Blog: DMI

Creativity at MyDD

MyDD has become my favorite blog of late. While it's not the progressive blogosphere's most highly trafficked blog, it's the most intelligent about strategy and movement building.

Matt Stoller led the way earlier this year on discussing whether the blogs should take on Joe Lieberman, and ultimately deciding to do so; rallying support for Net Neutrality, and questioning some of the ultimately destructive anti-movement behavior of well meaning elected officials like Hillary Clinton and Barack Obama.

Chris Bowers has the best election forecasting analysis, particularly for the House races. And this past week he has launched two terrific, innovative campaigns. The first was Use It Or Lose It, pressuring Democratic House members in safe districts to donate more money to close races.

More recently, Chris launched a great idea to get the word out about terrible Republican candidates by getting progressive bloggers to link to revealing press articles about each of them, thus promoting high Google rankings (often known as "Google bombing") for those articles about candidates like Jon Kyl, Rick Renzi, J.D. Hayworth, John Doolittle, Richard Pombo, Brian Bilbray, Marilyn Musgrave, Doug Lamborn, Rick O'Donnell, Christopher Shays, Vernon Buchanan, Joe Negron, Clay Shaw, Bill Sali, Peter Roskam, Mark Kirk, Dennis Hastert, Chris Chocola, John Hostettler, Mike Whalen, Jim Ryun, Anne Northup, Geoff Davis, Michael Steele, Gil Gutknecht, Michele Bachmann, Jim Talent, Conrad Burns, Jon Porter, Charlie Bass, Mike Ferguson, Heather Wilson, Peter King, John Sweeney, Tom Reynolds, Randy Kuhl, Robin Hayes, Charles Taylor, Steve Chabot, Jean Schmidt, Deborah Pryce, Joy Padgett, Melissa Hart, Curt Weldon, Mike Fitzpatrick, Don Sherwood, Lincoln Chafee, Bob Corker, George Allen, Frank Wolf, Mike McGavick, and Dave Reichert.

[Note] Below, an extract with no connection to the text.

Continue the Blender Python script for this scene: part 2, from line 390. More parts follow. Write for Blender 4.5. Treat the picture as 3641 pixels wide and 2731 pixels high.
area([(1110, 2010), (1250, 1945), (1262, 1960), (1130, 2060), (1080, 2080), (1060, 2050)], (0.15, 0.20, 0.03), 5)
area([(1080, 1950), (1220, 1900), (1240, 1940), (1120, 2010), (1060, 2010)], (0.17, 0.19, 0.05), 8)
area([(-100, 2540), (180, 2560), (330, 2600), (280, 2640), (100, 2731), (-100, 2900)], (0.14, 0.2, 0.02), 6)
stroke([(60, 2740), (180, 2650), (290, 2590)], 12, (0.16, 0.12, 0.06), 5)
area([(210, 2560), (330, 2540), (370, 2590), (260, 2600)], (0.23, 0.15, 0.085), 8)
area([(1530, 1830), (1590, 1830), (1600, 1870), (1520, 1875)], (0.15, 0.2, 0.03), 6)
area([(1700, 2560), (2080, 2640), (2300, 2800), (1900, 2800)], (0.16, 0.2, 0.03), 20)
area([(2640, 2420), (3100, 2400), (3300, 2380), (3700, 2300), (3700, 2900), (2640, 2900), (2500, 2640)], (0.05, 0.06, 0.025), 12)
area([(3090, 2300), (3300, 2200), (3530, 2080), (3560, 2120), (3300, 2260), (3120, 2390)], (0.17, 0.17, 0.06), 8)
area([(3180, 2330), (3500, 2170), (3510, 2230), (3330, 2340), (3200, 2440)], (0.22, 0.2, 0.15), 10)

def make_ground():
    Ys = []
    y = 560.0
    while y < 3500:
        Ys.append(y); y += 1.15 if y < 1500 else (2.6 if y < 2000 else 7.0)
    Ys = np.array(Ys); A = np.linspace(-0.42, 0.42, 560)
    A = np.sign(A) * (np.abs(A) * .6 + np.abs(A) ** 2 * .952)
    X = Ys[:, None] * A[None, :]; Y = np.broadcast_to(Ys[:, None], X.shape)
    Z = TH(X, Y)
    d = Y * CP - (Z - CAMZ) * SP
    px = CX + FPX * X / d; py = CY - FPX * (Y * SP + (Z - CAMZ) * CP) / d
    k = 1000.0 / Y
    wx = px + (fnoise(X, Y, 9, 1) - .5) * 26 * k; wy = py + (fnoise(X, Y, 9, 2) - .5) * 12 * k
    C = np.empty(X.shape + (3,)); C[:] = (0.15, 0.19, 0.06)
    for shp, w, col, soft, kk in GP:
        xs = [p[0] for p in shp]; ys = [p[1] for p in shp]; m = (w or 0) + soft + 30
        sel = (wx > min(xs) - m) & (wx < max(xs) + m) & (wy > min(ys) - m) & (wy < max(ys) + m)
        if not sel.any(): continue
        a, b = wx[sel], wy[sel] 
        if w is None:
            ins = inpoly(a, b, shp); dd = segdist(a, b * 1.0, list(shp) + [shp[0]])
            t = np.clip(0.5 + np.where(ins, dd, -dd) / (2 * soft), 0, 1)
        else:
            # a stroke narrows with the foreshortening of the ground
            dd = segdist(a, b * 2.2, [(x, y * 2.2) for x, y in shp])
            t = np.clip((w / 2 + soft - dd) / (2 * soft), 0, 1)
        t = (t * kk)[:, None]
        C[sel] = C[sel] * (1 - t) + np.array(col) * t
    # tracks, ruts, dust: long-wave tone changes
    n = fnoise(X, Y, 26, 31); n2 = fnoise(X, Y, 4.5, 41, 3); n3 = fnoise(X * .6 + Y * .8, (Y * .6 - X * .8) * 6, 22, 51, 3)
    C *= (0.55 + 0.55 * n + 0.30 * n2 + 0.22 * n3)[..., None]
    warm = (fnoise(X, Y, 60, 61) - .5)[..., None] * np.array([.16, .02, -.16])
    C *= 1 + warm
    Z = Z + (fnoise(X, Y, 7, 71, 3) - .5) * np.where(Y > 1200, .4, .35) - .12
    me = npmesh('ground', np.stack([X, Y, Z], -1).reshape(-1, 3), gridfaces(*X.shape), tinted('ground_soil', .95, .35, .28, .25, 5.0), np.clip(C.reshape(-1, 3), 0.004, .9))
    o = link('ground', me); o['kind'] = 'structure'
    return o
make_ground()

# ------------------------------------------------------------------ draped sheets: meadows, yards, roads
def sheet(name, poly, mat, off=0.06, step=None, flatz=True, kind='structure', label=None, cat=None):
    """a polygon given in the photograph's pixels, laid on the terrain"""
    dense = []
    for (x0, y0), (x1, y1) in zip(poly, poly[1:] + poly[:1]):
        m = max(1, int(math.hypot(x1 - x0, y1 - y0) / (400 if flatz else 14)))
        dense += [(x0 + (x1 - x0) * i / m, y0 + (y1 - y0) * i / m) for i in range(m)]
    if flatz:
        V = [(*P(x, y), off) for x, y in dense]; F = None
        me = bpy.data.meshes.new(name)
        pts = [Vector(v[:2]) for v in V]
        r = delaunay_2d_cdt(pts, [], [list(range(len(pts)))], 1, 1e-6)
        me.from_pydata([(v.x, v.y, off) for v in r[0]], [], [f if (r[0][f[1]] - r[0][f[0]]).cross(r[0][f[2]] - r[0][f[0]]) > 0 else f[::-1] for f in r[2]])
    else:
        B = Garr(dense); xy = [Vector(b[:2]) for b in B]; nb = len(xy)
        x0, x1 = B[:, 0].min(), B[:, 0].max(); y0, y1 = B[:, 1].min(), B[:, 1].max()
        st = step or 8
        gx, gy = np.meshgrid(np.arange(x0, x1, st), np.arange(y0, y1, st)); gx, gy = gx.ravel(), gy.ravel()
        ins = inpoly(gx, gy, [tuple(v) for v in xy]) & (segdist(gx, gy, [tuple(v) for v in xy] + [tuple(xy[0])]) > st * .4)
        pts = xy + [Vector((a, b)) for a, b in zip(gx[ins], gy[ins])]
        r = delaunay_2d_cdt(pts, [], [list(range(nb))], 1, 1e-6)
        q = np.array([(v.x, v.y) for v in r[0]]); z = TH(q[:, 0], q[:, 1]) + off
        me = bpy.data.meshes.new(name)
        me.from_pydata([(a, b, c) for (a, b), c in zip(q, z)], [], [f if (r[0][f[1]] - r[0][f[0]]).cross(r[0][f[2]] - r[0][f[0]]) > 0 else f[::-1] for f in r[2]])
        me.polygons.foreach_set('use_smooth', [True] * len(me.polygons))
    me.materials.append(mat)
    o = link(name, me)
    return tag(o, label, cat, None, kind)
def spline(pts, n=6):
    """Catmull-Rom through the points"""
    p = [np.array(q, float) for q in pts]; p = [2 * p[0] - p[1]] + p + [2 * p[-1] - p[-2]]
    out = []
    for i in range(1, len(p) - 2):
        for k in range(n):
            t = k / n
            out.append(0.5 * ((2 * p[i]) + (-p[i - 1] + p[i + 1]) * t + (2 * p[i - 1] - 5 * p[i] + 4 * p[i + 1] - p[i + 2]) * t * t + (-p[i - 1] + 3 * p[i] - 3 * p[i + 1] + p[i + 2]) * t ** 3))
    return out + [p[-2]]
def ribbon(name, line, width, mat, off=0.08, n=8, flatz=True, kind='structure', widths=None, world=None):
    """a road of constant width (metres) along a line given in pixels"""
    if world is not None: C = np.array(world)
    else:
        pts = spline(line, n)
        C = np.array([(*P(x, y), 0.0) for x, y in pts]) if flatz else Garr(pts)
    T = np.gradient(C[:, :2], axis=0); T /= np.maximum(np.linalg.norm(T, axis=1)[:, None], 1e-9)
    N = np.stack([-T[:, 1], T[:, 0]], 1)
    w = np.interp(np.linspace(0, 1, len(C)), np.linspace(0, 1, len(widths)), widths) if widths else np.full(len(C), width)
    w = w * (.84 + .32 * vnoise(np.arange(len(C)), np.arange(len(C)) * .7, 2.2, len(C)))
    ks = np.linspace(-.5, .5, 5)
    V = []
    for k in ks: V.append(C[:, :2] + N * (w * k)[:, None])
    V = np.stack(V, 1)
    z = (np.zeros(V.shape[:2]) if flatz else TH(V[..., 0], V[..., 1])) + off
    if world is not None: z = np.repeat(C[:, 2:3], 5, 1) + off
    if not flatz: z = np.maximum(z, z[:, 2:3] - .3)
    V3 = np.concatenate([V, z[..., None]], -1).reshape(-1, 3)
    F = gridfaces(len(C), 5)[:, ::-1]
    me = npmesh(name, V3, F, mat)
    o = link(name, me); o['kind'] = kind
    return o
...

Bowers will also (through BlogPac) buy Google AdWords on searches for the name of each candidate, parallelling the very successful campaign by the Drum Major Institute who purchased AdWords on each New York State legislator's name with the score he or she received on their Middle Class Report Card. I'm told that people from small upstate communities who haven't heard of DMI have often heard, and repeat, their legislator's score which they found out about through the AdWords campaign.